What you will do:
Can you find the lines of the listing that include "picture" and copy every one?

Provided material:
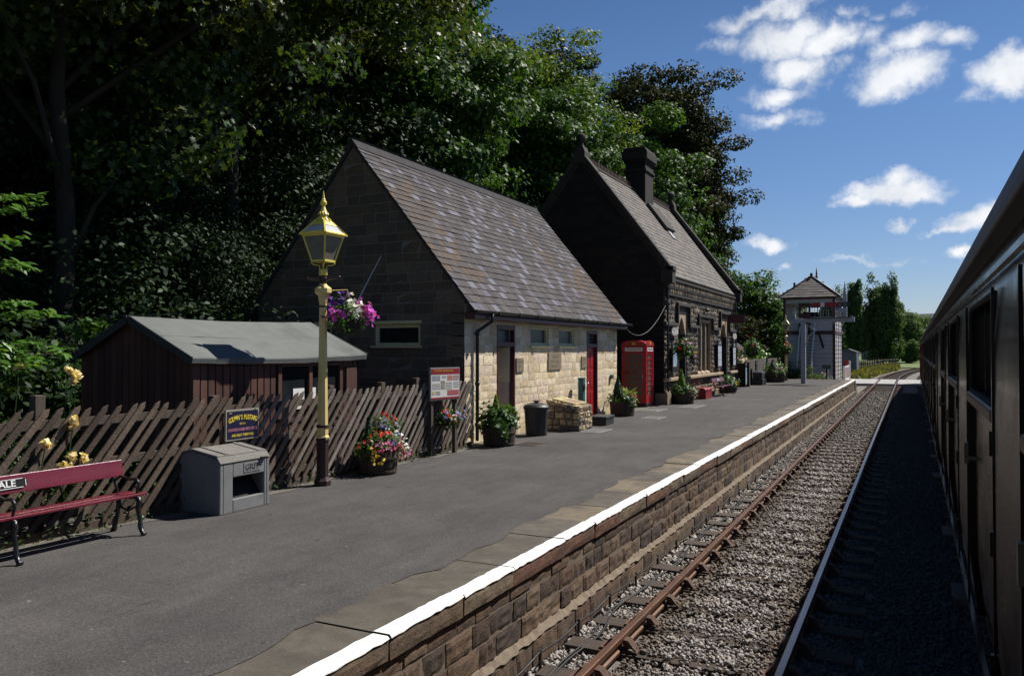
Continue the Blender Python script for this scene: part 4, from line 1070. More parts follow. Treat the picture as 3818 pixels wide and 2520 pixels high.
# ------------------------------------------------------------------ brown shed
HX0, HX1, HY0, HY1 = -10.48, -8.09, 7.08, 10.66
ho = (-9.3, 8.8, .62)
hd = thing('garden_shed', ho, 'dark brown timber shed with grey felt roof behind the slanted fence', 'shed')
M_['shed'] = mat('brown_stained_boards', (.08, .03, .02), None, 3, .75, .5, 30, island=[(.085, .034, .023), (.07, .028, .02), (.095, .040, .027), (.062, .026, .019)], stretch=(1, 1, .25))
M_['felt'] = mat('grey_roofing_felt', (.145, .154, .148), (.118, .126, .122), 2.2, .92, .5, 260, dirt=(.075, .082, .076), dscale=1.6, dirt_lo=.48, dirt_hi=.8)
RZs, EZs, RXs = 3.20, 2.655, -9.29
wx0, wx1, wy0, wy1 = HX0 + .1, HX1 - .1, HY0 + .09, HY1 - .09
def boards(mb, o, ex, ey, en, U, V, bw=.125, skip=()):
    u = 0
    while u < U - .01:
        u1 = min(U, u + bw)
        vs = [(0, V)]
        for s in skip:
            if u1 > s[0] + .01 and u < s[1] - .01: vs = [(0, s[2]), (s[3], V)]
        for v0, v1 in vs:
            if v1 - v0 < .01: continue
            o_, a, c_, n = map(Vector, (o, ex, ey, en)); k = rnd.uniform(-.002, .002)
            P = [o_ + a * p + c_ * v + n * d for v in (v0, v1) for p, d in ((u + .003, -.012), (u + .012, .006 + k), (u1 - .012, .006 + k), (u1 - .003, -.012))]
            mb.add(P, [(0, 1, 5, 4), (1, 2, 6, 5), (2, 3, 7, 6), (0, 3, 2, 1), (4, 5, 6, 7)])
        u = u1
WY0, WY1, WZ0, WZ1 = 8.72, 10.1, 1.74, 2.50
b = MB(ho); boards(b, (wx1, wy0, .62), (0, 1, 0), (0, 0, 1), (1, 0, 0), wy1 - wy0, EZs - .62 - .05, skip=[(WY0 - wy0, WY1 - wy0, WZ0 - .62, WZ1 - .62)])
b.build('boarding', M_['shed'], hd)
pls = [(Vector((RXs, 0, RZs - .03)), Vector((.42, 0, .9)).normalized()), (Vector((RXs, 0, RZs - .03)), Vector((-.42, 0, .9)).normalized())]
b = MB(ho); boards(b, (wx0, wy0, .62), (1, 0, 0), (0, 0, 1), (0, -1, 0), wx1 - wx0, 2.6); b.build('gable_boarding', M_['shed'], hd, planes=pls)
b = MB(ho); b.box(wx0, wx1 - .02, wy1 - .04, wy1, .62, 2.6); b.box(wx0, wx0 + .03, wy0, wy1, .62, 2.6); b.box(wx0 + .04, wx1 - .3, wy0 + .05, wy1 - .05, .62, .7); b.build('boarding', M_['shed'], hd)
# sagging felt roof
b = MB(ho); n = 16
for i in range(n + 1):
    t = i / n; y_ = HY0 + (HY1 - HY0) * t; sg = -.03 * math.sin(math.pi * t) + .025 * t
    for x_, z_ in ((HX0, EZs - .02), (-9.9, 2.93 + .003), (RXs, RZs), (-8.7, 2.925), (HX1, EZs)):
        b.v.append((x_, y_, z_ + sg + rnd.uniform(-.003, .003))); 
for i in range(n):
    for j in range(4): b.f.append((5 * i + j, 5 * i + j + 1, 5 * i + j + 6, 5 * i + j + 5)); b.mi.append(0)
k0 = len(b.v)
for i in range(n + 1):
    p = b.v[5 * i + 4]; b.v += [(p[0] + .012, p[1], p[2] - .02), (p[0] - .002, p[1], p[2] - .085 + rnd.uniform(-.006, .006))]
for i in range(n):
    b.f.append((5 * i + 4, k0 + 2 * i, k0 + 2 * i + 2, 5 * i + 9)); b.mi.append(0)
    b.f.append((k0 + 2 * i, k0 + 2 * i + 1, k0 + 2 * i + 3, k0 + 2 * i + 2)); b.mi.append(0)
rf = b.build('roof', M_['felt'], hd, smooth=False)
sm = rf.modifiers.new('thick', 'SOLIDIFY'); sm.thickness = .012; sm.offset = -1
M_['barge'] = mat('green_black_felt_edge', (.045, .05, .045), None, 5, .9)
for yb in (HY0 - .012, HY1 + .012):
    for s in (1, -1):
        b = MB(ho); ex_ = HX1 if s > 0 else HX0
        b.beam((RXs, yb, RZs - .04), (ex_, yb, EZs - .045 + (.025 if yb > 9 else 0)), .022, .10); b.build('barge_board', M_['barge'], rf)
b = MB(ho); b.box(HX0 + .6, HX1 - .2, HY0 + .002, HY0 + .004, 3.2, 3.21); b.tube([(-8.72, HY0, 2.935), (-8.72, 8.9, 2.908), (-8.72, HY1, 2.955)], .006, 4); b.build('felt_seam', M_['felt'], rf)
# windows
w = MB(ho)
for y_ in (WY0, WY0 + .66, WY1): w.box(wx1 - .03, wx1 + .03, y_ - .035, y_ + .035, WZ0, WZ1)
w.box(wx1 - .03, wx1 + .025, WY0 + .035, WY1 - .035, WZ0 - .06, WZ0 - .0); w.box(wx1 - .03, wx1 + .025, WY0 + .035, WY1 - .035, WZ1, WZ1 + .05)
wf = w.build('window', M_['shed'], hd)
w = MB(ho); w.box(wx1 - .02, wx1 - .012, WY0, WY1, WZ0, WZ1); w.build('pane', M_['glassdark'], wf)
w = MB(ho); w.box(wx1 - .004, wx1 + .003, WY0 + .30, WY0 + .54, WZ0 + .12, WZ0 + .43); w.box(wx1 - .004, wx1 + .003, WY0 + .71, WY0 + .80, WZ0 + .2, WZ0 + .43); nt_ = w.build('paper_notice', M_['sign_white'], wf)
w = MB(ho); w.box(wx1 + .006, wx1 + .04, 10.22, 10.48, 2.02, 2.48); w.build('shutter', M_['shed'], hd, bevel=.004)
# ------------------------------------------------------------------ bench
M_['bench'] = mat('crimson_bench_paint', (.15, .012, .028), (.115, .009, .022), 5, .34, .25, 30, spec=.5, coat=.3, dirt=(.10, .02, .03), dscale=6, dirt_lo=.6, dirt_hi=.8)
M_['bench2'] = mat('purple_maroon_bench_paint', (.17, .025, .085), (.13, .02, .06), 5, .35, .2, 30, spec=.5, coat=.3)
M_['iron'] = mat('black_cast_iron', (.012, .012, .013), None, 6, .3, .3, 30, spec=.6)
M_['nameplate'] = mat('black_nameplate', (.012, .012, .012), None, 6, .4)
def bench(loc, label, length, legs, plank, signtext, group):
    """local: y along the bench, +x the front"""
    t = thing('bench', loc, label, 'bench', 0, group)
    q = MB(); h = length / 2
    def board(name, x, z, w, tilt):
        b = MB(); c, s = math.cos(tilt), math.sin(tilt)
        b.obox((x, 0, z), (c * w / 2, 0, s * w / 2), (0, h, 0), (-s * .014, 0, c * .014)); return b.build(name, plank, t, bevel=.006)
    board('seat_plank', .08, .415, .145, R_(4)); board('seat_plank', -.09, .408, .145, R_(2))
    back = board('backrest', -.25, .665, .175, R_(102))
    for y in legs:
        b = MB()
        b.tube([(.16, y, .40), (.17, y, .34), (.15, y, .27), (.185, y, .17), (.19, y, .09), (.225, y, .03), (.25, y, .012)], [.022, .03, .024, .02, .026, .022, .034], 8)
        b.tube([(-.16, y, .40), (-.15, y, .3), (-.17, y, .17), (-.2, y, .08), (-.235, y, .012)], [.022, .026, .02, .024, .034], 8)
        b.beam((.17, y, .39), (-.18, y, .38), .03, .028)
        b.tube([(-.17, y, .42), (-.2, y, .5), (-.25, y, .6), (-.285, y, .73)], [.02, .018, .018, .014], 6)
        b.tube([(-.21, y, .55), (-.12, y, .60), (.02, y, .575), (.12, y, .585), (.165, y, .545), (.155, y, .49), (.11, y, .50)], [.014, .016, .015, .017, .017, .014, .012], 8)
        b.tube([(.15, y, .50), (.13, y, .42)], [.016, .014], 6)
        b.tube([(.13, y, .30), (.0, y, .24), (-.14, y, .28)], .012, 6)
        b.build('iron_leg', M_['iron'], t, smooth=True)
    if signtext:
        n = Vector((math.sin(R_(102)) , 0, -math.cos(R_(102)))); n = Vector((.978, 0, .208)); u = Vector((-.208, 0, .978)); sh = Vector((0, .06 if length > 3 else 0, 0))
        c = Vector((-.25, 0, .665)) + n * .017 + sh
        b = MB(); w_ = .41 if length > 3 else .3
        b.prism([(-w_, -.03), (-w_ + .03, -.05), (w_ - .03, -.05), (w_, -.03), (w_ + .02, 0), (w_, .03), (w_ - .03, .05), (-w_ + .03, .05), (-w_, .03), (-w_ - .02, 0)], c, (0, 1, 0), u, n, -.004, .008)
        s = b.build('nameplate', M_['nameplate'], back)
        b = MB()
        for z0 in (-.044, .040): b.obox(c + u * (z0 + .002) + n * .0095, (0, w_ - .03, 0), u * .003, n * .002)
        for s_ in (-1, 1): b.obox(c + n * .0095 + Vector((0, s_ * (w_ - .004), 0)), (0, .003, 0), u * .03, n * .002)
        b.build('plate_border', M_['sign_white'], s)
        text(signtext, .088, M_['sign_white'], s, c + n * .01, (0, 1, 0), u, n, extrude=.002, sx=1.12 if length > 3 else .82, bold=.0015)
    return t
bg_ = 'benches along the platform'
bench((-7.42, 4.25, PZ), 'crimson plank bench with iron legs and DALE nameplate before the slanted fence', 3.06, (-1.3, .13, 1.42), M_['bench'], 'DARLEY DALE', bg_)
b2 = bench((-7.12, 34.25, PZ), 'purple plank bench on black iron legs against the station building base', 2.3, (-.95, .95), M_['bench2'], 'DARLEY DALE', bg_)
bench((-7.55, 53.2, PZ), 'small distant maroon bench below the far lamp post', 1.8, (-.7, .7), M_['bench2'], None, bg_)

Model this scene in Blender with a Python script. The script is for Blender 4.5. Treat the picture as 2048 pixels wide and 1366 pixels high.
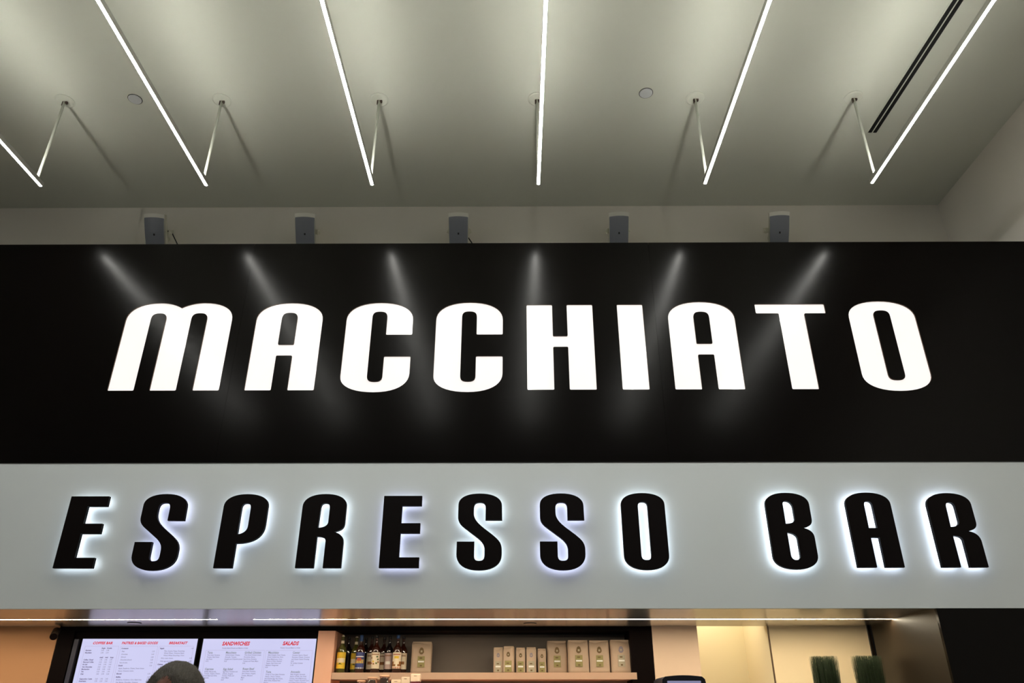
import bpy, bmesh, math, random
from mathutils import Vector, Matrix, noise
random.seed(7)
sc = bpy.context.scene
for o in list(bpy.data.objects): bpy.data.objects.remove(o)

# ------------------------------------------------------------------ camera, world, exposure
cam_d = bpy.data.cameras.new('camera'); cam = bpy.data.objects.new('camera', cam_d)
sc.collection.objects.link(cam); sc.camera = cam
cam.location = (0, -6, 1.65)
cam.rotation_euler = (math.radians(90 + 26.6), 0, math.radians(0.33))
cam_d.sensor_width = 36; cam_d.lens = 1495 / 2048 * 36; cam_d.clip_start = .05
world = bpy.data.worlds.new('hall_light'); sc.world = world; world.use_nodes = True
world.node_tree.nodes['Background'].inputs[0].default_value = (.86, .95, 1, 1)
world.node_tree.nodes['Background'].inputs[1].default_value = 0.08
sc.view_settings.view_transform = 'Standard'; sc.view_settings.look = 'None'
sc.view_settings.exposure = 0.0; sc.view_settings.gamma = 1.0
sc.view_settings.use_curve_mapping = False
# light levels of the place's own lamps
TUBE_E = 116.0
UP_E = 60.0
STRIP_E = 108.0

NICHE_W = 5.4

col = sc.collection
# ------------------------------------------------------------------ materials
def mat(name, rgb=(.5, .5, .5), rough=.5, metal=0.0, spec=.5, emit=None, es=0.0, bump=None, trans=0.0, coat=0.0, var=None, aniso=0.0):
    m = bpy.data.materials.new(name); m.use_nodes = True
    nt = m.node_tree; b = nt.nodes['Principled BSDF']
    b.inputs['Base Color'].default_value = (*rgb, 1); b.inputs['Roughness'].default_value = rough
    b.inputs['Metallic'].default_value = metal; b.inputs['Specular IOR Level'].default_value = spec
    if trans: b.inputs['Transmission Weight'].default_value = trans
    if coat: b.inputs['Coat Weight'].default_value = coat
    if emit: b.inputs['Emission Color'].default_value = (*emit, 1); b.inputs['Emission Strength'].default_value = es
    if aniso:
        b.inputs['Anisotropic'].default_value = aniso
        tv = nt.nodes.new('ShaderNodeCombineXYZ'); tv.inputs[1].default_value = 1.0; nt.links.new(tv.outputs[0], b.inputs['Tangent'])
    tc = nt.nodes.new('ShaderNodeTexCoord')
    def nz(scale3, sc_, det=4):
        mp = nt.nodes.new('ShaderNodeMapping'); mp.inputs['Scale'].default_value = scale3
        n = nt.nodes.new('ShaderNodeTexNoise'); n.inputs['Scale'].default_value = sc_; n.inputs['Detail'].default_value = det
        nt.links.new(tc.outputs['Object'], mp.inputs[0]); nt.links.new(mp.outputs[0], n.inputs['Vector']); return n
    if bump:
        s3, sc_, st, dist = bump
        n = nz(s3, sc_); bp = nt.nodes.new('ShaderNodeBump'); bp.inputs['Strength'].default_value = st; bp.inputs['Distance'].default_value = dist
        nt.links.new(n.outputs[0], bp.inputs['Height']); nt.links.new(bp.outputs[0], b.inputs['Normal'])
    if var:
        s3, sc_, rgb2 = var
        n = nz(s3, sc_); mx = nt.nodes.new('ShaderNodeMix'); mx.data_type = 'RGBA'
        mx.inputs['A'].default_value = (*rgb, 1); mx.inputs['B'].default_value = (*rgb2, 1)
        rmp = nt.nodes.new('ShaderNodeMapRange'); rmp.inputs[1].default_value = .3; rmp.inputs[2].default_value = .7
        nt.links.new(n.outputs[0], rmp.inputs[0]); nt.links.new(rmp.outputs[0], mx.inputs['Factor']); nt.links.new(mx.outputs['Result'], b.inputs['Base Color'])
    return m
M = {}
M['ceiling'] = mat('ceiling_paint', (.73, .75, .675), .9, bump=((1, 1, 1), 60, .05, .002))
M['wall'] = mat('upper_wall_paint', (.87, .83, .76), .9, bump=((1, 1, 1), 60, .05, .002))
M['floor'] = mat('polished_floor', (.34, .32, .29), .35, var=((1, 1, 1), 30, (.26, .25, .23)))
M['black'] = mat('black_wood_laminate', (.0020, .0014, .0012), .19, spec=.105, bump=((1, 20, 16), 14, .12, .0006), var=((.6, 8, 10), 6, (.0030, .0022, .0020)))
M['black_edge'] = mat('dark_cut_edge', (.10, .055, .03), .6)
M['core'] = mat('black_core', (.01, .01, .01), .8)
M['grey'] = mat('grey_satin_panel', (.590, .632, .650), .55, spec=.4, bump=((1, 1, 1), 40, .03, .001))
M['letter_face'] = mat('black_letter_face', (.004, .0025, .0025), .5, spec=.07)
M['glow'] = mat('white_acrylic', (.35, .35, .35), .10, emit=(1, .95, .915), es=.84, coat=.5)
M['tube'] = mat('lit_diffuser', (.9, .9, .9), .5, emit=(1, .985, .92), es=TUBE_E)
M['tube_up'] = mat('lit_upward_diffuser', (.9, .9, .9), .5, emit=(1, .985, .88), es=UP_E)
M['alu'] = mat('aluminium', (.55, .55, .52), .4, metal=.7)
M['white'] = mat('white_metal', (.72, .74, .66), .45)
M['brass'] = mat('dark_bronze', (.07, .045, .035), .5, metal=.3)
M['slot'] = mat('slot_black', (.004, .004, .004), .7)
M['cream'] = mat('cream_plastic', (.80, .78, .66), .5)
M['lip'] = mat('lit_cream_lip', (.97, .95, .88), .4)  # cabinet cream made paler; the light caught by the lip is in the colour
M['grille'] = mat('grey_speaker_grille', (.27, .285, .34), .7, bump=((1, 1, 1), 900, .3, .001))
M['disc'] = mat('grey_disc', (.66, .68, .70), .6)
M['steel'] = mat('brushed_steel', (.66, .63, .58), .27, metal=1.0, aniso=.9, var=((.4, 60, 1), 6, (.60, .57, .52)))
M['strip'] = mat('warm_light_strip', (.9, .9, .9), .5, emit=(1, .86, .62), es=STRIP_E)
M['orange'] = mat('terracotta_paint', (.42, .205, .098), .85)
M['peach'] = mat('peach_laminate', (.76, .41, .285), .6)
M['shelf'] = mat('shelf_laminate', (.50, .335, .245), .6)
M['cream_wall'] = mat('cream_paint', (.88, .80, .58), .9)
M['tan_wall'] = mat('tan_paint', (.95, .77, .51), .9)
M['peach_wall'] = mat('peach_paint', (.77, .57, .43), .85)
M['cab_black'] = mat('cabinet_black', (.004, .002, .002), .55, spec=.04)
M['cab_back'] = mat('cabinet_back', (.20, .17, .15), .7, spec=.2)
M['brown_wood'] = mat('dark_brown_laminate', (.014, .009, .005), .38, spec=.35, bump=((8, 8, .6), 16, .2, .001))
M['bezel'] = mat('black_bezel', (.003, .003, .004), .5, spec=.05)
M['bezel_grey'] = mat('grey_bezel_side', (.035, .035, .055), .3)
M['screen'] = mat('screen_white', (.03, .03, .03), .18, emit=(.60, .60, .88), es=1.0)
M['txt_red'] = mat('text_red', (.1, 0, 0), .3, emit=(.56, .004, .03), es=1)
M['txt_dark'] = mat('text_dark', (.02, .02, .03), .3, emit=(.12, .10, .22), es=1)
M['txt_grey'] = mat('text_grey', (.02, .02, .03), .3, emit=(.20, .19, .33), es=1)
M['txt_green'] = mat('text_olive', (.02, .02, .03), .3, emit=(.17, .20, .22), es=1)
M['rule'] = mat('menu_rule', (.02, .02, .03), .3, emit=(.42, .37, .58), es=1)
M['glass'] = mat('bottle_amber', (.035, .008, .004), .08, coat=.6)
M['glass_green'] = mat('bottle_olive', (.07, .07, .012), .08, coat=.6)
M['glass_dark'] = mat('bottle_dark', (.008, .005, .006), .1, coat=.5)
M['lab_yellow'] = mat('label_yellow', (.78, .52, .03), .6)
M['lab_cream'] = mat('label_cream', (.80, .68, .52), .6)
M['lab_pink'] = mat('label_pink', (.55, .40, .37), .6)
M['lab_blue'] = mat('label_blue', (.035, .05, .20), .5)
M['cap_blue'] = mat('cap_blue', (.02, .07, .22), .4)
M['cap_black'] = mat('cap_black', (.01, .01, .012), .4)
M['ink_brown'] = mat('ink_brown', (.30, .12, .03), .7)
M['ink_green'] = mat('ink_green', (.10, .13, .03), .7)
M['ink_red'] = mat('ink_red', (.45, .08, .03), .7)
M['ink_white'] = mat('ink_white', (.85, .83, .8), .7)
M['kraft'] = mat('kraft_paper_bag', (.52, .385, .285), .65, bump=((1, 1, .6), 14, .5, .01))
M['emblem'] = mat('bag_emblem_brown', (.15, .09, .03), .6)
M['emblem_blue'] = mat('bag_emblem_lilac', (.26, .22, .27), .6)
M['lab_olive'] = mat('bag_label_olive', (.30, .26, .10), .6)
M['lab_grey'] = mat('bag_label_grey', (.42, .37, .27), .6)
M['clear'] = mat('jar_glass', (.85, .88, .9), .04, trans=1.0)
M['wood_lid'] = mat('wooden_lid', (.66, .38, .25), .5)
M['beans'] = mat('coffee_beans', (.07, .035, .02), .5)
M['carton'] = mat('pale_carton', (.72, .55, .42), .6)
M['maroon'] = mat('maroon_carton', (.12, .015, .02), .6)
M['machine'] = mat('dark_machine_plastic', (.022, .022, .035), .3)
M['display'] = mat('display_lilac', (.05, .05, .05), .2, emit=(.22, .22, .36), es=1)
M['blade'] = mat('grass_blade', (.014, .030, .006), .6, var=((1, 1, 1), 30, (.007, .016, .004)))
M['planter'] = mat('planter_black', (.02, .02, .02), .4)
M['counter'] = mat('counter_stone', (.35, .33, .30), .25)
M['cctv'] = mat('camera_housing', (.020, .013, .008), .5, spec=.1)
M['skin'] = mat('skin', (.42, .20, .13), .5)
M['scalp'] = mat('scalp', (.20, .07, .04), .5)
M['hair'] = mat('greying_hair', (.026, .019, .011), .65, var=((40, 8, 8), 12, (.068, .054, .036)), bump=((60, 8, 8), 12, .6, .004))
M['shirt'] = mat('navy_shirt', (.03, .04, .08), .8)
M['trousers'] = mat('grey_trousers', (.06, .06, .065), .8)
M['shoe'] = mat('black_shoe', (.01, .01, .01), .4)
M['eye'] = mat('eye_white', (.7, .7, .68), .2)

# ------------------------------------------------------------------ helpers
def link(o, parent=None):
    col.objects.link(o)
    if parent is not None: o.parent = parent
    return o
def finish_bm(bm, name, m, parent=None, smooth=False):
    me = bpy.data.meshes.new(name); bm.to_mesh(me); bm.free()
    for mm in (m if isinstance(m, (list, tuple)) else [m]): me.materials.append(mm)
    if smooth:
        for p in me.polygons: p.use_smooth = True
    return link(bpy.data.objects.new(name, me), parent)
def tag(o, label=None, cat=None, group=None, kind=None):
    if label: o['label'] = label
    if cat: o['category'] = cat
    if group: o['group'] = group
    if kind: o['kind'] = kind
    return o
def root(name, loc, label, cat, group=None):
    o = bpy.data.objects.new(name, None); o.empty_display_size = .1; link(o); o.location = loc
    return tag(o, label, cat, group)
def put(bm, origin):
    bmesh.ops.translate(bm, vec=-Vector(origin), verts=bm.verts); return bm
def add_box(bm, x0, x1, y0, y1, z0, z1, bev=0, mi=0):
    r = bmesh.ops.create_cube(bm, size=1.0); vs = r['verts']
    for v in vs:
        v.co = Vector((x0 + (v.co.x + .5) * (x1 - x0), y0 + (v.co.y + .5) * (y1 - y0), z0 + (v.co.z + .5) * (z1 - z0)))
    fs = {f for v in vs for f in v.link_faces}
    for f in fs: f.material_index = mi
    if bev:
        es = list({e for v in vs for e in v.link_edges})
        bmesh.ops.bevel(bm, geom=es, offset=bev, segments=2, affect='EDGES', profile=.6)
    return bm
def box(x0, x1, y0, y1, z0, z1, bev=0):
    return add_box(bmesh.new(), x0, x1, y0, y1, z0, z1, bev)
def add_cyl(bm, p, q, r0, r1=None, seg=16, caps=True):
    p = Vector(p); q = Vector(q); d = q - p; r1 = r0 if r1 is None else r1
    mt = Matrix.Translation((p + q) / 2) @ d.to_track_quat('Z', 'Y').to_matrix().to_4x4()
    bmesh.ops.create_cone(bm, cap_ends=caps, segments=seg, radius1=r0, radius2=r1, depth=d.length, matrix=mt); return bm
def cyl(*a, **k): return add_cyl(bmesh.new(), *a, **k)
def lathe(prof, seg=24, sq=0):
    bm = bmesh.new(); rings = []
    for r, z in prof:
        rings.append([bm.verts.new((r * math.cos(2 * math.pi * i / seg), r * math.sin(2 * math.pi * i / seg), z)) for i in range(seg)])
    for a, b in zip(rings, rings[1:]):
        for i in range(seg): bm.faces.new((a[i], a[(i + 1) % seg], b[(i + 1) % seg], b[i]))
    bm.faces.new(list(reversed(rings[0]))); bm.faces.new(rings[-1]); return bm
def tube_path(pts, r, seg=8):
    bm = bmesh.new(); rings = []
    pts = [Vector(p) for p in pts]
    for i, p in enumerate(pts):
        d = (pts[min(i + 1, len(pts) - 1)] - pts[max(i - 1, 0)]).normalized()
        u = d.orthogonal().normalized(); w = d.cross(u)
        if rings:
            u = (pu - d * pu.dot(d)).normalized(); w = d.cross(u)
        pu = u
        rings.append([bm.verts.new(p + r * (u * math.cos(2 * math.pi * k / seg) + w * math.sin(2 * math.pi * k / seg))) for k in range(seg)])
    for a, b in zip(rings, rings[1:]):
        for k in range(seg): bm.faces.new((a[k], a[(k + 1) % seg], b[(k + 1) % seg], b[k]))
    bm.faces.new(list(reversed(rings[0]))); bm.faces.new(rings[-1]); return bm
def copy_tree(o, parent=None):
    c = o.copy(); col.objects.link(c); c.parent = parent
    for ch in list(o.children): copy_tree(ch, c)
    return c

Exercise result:
Continue the Blender Python script for this scene: part 4, from line 1070. More parts follow. Treat the picture as 3818 pixels wide and 2520 pixels high.
Model this scene in Blender with a Python script. The script is for Blender 4.5. Treat the picture as 2048 pixels wide and 1366 pixels high.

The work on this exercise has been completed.